Official sources said the organisation in Kashmir operates very losely in small groups of five to seven people without much of a central command.

The rift surfaced on Friday after Musa had called the leaders of the Hurriyat Conference “hypocrites, infidels, followers of evil” and threataned to chop off their heads “if they create hurdles in the path of making Kashmir an Islamic State”.

He said their heads will be hanged in Srinagar’s Lal Chowk, which has emerged as the epicentre of anti-India protests.

Hurriyat leaders, including hardliner Syed Ali Shah Geelani and moderates Mirwaiz Umar Farooq and Yasin Malik, recently denounced Islamist organisations such as the ISIS and al Qaeda, saying they had no role in Kashmir.

Earlier on Saturday, Hizbul Mujahideen spokesman Saleem Hashmi said the “militant organisation does not subscribe to (Musa’s) statement”.

“Such a statement is unacceptable to us.

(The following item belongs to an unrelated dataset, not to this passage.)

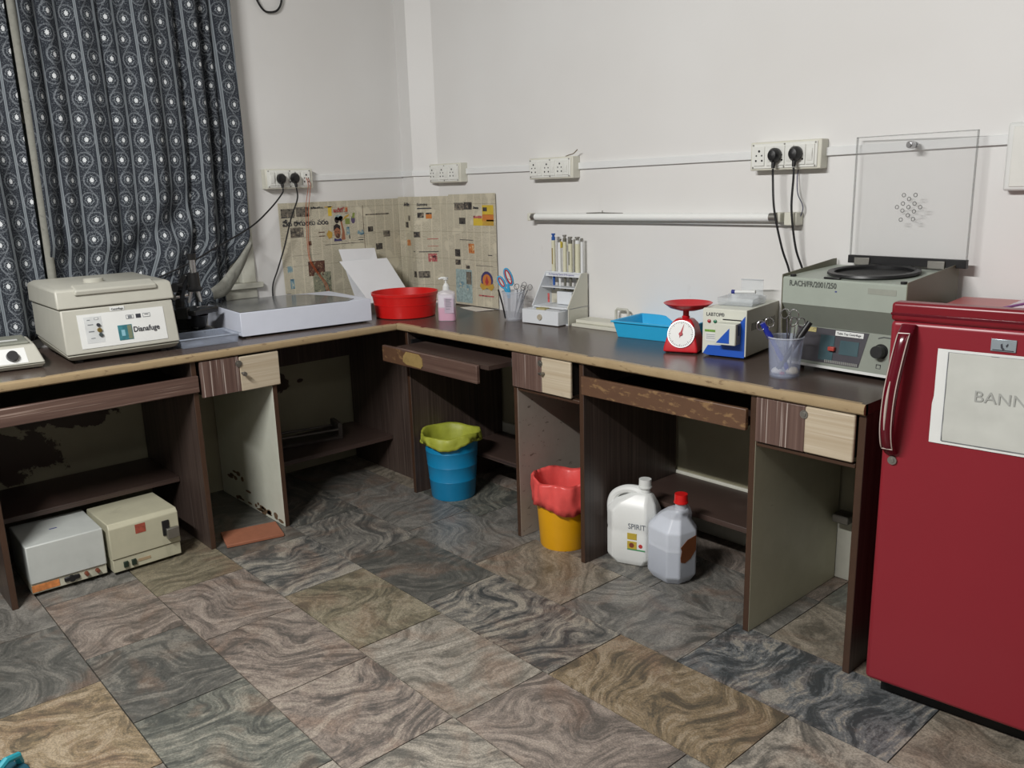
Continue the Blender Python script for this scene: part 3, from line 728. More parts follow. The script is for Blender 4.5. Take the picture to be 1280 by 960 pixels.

It reflects the personal opinion of Zakir Musa. Post Burhan Wani’s martyrdom, the nation and the leadership are united at every front and taking ahead the struggle for freedom and Islam to its end,” Hashmi said in the statement emailed to a Srinagar-based news agency.

Analysts said separatists in Kashmir have always disassociated themselves from radical Islamist groups, mainly to maintain legitimacy as a political struggle that carried Kashmiris’ support.

“Not only in the current geo-political situation, Kashmiri separatists have always distanced themselves from radicalised hardliners and groups such ss the ISIS and al-Qeada,” said senior journalist Sheikh Mushtaq.

Even incidents of waving ISIS flags in Kashmir was aimed at riling the government, police said.

Police officials, however, said the pattern of violence on the ground might change.

“He (Musa) represents the rabid element in militancy, he wants justification for robberies, civilian killings which he wants to find in radicalisation,” said an official, who did not want to be named.

The state director general of police SP Vaid said that he “foresees a split” in militant ranks

“It seems there is difference of opinion in the Hizb, let’s wait and watch what happens.”

The HM had split earlier in 2002 when a senior leader, Abdul Majid Dar, formed a splinter group after he was expelled from the group. Dar’s outfit faded away over the course of time.